- The Washington Times - Wednesday, October 12, 2011

The mindset of a hockey player who is a healthy scratch is an odd one. Someone — usually the coach — is saying you don’t deserve to be in the lineup. And when it happens to a star, it can be jarring.

“You can’t let it bug you, but you’ve got to let it [tick] you off,” Washington Capitals forward Troy Brouwer said.

While the rest of his teammates soaked up the energy of opening night at Verizon Center, Marcus Johansson had to watch. He was the healthy scratch and made no secret in the days following that he wasn’t too happy about it.

So Monday night, back in the lineup against the Tampa Bay Lightning, Johansson played like a man possessed. He had a goal and an assist in the Capitals‘ 6-5 shootout win and consistently was the best player on the ice.
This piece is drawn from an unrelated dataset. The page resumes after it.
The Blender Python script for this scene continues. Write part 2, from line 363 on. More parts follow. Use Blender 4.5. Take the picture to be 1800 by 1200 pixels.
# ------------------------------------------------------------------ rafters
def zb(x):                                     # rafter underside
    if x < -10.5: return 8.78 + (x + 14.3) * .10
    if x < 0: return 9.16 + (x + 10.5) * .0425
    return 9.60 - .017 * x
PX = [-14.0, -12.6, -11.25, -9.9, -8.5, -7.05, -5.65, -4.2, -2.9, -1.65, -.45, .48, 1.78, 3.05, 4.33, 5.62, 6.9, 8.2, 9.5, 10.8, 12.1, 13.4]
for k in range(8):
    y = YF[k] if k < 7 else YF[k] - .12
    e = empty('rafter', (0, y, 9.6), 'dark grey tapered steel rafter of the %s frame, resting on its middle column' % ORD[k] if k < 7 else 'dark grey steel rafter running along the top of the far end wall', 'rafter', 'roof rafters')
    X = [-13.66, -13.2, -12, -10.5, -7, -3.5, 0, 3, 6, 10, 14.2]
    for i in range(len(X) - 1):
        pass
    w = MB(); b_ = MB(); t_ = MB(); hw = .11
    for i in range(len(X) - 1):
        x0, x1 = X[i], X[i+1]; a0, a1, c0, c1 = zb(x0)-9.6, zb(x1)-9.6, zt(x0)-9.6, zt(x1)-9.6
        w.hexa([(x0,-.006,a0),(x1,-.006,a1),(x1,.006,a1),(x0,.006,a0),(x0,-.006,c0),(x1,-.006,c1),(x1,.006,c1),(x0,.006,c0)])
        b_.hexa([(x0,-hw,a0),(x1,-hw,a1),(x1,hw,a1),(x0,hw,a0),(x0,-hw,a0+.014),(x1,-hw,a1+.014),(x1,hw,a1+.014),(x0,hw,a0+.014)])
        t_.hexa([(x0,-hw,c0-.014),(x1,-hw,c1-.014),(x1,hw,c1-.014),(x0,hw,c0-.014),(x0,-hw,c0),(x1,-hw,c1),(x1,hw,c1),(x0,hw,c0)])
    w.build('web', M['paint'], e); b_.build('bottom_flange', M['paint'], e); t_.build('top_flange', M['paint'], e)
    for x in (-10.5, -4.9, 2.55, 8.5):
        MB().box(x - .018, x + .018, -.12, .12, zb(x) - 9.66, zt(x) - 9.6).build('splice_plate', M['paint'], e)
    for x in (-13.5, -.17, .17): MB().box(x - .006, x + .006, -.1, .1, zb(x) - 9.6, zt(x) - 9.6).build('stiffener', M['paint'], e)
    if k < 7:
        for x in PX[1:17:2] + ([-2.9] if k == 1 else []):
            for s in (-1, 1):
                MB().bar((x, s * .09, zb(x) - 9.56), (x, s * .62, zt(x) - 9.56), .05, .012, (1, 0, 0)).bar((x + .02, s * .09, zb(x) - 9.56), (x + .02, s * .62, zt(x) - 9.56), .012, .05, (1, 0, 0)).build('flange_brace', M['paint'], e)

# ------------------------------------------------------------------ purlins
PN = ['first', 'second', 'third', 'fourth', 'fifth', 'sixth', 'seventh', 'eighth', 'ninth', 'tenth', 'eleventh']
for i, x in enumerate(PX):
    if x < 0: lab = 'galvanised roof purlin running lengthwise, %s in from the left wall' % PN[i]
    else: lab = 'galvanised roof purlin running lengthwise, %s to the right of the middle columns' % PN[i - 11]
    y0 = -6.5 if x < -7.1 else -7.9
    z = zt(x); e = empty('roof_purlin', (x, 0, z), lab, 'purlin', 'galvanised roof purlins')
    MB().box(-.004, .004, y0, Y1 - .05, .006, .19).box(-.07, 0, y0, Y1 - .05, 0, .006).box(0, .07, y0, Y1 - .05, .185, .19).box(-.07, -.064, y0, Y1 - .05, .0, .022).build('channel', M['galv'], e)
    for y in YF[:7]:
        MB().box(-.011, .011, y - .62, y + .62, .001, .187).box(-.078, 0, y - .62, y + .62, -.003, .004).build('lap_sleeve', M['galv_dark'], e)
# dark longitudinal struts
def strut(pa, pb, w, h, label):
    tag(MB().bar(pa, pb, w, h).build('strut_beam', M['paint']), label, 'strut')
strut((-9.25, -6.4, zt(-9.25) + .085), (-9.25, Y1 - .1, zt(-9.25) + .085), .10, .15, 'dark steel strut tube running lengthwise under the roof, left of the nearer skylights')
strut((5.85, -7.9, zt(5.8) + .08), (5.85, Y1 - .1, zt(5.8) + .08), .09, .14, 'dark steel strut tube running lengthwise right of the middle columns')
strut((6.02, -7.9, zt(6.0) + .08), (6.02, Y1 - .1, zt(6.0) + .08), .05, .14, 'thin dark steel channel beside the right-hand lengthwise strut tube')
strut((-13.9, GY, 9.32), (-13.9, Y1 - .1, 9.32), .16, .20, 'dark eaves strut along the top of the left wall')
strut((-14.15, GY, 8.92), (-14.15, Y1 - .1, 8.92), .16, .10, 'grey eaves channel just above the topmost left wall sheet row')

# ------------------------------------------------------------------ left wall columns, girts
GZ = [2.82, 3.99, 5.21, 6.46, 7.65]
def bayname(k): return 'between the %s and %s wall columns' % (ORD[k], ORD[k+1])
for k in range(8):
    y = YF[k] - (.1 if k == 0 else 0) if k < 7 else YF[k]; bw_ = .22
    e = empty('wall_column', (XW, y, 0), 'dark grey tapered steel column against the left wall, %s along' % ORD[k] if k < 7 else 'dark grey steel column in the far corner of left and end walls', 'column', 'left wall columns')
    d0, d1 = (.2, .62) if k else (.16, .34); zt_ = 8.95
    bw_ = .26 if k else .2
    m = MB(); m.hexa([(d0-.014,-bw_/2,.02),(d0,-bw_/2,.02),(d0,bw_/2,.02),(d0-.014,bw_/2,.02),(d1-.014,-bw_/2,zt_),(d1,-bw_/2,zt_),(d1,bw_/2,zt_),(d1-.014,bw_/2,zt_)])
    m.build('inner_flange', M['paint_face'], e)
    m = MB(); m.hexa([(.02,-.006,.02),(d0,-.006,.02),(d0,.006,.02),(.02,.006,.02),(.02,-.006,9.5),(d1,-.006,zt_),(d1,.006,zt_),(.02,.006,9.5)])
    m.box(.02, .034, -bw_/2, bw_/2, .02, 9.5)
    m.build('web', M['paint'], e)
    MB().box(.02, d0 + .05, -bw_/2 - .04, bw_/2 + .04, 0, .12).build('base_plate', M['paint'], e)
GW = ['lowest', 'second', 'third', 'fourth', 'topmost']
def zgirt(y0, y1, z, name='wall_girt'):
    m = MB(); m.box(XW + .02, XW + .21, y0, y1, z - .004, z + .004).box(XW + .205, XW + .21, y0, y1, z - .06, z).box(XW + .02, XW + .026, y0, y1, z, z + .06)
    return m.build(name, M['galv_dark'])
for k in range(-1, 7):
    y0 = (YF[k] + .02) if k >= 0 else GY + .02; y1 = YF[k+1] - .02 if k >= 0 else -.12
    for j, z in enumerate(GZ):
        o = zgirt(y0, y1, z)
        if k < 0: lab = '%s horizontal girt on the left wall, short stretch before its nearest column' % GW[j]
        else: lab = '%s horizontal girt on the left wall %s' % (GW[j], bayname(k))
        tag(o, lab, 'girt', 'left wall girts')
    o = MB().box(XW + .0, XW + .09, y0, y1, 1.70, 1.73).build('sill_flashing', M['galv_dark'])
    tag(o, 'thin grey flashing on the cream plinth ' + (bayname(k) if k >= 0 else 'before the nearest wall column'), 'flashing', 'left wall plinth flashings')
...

“That’s absolutely what you’re looking for,” coach Bruce Boudreau said. “Here’s a guy that sat out a game. He came out and he just said, ‘I’ll show them.’ And that’s the kind of attitude you’re hoping [for].”

At the start of training camp, Johansson was the center on the Washington’s top line, alongside left wing Alex Ovechkin. And center Mathieu Perreault was one candidate of many for the final roster spot. But when the season started Saturday, Perreault was playing and Johansson wasn’t.

Boudreau conceded he may have expected too much from the 21-year-old Swede. But Sunday, he said that he just wanted Johansson to “play up to his capabilities — that’s all. We’re not asking him to be Superman or to invent the wheel or do any of those things.”

If Monday night was Johansson’s capabilities, he looked a lot like Superman — or at least a lot like a first-round pick who could one day be an NHL All-Star.

“I just played my own game, I think,” he said. “I tried to play as hard as I could.”

Johansson’s comments afterward hardly were indicative of his play. But one shift seemed to say it all.

With the Caps trailing 1-0 early, Johansson carried the puck into the offensive zone, shot it off the end boards and then turned on the wheels. As Lightning goalie Dwayne Roloson dived out of the crease to cover up, Johansson poked it away, skated behind the net and tucked a wraparound shot into the net.

As right wing Alexander Semin hugged him and his other teammates came over to celebrate, Johansson never smiled. This was just one play of Johansson’s best case to Boudreau that he should never be a healthy scratch again.

“I just try to play the best I can every night,” Johansson said. “Most of the game we played good, and then it’s easier to play good yourself. I think it was fun to play, and you know it’s fun when we work hard and when we work as a team.”

Johansson also helped set up Brouwer’s first goal with the Capitals. And twice he drew penalties because of his speed and determination.

“If you work hard it’s going to happen, you know: You’re going to get penalties,” Johansson said. “They’re going to have to pull you down or drag you down.”

Working hard is precisely the point. Athletes always talk about adversity and how they handle it — and Johansson’s teammates were thrilled when the second-year player didn’t pout. He just delivered a memorable performance.

“I talked to him on the bench and said that was one of the best games I’ve seen him play,” said left wing Jason Chimera, whose two goals Monday gave him a team-best three for the season. “He was hitting, he was skating, he was shooting. That was maybe one of the best games he’s played as a pro. I told him I was proud of him on the bench because he deserved it.”